● Do this
Your answer is a single number: the count of lines that contain the string "More".

● Material supplied
⁂

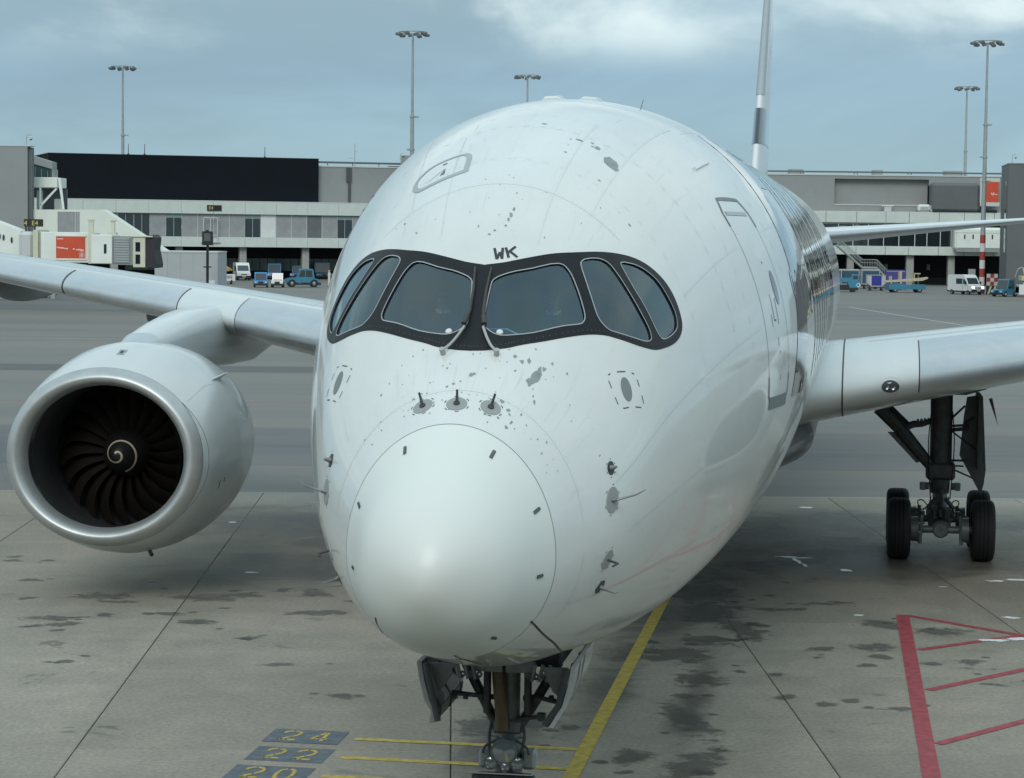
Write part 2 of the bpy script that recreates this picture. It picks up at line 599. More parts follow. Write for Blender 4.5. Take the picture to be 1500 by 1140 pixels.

⁂

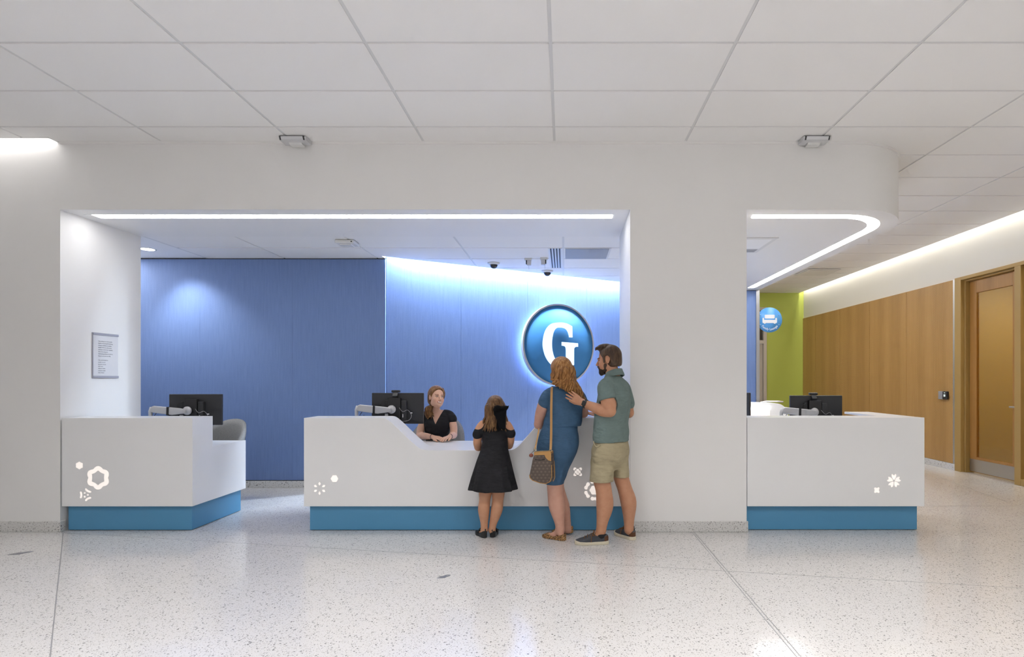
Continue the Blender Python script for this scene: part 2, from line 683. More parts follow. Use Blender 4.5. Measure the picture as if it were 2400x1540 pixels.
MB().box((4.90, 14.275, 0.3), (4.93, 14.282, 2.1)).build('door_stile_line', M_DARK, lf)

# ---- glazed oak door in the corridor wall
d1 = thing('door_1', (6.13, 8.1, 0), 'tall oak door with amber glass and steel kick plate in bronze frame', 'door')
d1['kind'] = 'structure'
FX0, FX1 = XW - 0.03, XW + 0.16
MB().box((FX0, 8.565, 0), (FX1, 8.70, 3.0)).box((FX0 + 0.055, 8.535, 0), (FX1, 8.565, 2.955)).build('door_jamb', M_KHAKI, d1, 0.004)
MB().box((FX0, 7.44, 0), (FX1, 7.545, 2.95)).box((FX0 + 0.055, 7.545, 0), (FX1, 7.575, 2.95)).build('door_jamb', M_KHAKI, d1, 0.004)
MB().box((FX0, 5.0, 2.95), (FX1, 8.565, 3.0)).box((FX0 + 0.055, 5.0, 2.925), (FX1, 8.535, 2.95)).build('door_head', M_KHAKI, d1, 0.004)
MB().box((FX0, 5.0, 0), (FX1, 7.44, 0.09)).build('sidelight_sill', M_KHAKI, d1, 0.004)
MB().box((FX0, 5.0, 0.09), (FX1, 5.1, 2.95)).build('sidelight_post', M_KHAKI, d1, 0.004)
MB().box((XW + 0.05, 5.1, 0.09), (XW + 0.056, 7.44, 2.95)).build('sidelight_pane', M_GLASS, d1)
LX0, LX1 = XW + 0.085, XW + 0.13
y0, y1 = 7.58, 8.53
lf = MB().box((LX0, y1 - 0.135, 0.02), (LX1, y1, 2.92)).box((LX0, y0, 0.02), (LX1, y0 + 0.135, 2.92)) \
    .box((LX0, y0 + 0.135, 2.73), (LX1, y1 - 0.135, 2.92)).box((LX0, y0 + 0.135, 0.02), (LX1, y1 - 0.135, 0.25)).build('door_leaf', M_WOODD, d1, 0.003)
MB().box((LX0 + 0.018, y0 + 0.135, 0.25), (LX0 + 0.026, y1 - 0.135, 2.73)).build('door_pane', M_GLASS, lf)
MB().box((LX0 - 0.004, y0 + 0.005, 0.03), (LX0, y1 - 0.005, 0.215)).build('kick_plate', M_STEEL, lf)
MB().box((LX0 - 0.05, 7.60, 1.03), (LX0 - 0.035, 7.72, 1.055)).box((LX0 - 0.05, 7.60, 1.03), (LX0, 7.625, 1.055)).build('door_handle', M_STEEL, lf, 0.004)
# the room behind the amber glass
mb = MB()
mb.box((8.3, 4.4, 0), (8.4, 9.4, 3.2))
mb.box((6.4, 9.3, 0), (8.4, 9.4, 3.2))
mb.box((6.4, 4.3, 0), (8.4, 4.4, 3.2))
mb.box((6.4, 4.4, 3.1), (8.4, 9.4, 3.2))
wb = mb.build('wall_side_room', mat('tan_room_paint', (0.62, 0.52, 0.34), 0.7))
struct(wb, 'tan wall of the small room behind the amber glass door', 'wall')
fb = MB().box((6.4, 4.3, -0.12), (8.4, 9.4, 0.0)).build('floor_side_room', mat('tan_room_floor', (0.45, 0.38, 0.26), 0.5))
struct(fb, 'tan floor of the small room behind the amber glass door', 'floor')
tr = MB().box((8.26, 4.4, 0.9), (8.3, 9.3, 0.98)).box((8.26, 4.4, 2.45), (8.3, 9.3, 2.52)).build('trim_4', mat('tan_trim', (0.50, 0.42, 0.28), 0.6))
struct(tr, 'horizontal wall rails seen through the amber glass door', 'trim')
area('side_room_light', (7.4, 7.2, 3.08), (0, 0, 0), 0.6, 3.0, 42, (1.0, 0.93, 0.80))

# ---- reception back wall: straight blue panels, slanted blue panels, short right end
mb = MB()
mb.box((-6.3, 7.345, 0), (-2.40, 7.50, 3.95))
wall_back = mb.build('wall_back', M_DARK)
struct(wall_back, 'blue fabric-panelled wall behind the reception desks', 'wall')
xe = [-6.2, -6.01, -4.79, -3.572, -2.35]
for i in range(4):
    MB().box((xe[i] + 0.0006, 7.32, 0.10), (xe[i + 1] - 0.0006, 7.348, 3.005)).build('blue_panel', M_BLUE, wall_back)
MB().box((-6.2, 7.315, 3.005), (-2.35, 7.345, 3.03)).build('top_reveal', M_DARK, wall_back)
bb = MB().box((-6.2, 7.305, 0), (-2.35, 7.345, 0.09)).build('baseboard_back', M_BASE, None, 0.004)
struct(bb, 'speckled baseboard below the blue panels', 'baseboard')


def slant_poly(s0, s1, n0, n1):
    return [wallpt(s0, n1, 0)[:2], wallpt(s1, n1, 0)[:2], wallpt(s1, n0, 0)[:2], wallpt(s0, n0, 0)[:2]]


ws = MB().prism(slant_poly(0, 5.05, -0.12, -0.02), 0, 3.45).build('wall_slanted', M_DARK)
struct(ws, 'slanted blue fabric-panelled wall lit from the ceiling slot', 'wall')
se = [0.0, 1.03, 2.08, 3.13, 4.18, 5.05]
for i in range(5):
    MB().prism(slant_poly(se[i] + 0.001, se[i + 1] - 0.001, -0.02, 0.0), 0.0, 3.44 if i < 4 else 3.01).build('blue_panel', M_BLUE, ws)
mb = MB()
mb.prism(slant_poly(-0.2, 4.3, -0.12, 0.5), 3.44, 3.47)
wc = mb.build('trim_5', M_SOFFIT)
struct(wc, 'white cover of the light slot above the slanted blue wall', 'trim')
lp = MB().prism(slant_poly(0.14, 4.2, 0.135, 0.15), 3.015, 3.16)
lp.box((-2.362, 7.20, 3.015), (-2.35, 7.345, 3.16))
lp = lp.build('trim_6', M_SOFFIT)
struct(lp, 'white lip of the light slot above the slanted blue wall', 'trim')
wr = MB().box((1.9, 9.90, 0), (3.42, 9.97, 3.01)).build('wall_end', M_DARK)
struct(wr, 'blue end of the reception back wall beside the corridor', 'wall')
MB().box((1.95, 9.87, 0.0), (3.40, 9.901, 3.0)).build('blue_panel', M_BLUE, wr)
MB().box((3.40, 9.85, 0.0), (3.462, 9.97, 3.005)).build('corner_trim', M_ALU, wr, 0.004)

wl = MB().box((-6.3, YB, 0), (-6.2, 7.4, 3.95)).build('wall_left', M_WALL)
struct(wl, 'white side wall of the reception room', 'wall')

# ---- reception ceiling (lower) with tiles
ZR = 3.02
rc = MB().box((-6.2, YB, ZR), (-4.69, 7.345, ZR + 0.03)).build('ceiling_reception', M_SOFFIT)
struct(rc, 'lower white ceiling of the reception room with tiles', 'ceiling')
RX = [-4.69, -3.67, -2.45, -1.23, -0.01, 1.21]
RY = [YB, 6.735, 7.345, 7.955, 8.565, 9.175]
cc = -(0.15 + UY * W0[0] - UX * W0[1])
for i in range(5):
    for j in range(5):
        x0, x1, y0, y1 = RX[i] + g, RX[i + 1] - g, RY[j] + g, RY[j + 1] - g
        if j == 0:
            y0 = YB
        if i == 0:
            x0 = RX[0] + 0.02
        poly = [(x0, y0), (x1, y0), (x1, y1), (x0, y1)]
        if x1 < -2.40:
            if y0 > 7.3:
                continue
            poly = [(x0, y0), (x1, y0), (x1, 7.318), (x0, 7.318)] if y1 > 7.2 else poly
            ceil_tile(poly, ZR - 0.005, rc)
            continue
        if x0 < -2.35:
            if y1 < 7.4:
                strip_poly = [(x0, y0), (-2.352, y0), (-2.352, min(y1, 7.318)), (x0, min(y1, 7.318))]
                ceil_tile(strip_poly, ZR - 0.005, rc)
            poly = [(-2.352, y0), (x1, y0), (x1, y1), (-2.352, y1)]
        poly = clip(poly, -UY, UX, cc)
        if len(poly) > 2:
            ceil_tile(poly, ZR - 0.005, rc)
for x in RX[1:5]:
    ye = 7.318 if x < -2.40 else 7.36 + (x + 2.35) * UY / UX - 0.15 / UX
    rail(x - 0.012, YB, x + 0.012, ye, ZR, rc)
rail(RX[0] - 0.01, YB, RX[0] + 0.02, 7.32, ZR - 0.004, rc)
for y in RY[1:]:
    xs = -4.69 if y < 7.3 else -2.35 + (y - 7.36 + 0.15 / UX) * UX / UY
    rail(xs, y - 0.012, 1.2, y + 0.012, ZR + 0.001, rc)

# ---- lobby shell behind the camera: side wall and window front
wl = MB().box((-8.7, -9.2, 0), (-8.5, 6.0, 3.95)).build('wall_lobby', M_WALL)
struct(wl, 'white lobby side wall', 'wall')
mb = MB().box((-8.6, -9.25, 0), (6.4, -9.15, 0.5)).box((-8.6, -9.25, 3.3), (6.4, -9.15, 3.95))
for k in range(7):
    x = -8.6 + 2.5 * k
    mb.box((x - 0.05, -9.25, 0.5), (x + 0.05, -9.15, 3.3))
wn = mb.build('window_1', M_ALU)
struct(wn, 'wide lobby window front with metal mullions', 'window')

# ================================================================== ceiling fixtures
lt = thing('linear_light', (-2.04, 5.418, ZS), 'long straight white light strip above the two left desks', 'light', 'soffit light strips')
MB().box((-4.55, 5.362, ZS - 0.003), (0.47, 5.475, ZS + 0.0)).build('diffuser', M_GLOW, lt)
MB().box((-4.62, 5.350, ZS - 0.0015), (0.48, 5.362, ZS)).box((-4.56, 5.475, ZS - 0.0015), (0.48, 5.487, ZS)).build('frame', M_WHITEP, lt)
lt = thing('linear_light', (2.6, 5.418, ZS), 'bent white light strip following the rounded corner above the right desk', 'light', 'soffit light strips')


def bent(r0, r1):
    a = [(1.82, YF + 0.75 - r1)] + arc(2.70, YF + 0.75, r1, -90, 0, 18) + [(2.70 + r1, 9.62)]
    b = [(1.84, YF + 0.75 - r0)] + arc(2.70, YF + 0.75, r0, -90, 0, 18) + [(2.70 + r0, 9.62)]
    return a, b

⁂

● Task output
2